AIM » Determine how many lines include "objects". Give the number and nothing else.

DATA PROVIDED »
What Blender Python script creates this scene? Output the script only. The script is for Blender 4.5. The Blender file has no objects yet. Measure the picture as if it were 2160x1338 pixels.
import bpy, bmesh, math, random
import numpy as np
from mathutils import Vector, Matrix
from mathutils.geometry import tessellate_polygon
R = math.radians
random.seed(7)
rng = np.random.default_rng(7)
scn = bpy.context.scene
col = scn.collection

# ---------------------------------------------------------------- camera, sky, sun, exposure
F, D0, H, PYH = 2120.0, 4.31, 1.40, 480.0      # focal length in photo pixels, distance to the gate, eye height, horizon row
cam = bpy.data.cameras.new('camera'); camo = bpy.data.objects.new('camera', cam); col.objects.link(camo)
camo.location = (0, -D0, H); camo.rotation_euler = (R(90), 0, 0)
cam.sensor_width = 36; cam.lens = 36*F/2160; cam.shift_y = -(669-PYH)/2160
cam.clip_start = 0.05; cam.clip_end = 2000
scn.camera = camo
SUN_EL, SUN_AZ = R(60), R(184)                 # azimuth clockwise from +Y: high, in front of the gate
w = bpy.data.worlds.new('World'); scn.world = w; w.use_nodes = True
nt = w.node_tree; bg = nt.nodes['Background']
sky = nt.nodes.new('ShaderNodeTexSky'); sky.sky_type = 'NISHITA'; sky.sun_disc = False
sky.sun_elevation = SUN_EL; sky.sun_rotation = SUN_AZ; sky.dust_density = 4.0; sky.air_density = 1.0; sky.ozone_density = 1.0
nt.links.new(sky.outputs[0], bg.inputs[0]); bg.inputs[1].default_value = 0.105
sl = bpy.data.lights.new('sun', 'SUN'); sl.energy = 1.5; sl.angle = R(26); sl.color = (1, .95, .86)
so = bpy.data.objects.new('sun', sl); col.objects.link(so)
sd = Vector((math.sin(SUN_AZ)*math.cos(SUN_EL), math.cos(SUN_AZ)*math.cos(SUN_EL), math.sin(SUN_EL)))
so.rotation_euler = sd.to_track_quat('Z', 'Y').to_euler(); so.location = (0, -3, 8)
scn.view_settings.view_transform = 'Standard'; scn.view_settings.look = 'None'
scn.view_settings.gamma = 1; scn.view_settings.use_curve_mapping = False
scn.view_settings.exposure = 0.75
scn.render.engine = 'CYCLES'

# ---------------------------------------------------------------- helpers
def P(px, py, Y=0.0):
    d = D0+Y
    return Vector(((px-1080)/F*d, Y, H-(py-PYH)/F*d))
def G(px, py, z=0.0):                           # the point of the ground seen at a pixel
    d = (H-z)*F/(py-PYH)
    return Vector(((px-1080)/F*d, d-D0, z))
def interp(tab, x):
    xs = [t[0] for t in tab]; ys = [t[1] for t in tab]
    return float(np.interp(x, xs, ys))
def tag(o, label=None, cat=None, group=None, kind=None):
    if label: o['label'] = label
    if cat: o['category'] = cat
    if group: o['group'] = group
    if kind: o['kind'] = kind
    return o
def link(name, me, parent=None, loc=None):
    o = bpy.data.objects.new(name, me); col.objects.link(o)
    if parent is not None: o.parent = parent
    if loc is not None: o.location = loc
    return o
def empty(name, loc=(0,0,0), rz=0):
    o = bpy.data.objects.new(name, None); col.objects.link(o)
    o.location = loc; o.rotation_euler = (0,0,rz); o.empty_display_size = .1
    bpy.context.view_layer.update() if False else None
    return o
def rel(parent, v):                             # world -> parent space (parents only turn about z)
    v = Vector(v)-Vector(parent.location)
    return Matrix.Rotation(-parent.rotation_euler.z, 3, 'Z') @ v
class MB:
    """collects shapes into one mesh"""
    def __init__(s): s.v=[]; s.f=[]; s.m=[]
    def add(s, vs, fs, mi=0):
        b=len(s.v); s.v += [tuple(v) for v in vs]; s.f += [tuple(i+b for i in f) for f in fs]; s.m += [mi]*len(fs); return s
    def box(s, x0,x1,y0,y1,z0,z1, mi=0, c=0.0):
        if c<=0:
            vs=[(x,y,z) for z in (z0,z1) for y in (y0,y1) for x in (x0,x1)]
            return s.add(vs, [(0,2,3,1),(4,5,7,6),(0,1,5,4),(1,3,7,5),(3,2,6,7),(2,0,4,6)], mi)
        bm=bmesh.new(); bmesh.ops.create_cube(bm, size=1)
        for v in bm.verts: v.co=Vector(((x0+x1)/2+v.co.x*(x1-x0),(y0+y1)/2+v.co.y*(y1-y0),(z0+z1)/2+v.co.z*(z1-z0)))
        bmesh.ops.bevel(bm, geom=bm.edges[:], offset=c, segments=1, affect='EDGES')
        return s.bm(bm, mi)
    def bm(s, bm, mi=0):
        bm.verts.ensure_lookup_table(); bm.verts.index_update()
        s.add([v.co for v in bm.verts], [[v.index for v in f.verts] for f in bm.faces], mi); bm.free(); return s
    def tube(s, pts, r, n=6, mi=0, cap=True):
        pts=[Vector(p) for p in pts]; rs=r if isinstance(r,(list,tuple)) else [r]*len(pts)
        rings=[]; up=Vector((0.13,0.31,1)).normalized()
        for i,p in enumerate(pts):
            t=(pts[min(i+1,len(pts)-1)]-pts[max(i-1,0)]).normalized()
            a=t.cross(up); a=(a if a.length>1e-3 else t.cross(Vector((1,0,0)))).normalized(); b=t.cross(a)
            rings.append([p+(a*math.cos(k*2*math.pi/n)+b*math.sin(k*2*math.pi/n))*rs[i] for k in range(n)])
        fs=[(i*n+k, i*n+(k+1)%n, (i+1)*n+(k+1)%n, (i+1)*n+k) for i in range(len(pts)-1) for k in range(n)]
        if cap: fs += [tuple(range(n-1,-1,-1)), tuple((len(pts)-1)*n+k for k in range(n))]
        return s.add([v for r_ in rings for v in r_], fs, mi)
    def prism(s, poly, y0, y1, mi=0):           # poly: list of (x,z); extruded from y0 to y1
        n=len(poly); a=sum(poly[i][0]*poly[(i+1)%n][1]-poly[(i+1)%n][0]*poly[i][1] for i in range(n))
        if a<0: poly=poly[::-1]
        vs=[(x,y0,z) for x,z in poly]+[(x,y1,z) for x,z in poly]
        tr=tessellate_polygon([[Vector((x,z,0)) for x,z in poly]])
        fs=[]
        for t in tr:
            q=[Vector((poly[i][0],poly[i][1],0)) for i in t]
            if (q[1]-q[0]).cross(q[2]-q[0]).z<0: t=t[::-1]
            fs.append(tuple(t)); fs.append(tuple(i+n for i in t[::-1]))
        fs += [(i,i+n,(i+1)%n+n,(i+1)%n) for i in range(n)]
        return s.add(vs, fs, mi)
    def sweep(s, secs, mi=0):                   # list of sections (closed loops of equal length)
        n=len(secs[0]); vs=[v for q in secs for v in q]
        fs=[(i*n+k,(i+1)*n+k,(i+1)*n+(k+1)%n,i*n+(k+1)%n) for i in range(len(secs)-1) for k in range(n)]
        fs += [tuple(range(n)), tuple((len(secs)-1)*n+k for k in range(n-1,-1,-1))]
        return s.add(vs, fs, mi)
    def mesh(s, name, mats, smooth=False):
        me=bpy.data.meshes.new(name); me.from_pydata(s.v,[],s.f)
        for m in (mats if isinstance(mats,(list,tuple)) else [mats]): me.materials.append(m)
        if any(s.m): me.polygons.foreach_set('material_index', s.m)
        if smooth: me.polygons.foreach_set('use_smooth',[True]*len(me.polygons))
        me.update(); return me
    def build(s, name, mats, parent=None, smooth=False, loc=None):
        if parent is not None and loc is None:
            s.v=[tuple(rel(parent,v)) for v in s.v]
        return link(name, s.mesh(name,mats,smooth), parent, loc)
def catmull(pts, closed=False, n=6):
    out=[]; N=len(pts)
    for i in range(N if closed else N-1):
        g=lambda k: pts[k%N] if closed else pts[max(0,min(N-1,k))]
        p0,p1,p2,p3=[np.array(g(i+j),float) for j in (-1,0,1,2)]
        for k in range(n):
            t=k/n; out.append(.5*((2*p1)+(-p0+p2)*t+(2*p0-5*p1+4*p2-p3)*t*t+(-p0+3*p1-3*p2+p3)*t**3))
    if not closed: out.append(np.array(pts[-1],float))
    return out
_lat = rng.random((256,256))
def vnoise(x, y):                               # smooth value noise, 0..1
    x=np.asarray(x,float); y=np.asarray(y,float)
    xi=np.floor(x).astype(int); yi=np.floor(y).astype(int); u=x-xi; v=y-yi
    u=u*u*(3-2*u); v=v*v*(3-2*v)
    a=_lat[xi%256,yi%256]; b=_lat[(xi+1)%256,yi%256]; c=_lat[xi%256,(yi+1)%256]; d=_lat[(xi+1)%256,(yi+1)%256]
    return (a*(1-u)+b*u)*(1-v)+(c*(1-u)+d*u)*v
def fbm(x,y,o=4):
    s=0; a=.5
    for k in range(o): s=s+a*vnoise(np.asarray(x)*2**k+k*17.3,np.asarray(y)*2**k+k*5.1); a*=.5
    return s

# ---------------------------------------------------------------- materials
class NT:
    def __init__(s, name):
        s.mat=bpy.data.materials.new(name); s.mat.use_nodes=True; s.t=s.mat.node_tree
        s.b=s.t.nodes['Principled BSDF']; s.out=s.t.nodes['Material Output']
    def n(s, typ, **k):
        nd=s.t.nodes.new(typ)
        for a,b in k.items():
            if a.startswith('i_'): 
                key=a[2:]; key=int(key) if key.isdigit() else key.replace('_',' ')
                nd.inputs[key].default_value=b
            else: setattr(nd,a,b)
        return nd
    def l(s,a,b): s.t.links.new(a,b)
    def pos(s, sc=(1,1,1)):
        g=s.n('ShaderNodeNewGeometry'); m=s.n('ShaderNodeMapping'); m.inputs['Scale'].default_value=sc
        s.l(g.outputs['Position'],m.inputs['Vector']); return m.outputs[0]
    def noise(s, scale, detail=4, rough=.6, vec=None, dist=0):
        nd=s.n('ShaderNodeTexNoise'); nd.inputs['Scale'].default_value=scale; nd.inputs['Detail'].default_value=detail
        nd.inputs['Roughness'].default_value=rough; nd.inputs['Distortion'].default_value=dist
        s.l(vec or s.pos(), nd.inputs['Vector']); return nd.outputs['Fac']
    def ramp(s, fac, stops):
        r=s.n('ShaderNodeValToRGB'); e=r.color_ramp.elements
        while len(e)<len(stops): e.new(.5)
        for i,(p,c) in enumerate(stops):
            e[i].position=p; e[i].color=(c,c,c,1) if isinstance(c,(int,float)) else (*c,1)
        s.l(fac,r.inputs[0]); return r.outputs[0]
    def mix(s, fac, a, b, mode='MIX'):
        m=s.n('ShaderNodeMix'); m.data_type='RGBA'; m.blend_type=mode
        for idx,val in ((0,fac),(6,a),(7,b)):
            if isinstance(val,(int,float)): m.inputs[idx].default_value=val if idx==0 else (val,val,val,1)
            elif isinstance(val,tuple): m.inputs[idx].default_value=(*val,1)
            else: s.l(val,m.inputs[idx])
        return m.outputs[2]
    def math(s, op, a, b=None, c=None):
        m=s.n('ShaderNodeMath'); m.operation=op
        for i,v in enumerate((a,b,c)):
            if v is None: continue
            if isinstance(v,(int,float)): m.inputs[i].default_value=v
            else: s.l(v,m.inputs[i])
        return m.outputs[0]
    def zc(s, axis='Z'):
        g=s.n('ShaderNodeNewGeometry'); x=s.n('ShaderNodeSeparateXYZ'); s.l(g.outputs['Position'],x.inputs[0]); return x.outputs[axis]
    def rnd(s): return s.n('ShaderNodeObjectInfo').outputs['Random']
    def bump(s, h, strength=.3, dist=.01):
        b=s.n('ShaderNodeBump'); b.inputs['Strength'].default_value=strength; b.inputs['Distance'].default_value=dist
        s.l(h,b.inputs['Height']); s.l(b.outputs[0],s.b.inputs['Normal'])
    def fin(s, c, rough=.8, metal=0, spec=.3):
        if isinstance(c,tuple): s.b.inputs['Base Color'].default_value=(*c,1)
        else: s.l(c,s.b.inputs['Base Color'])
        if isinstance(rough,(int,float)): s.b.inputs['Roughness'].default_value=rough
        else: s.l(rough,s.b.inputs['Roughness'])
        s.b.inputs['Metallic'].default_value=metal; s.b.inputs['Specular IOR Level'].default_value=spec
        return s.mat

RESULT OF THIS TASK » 5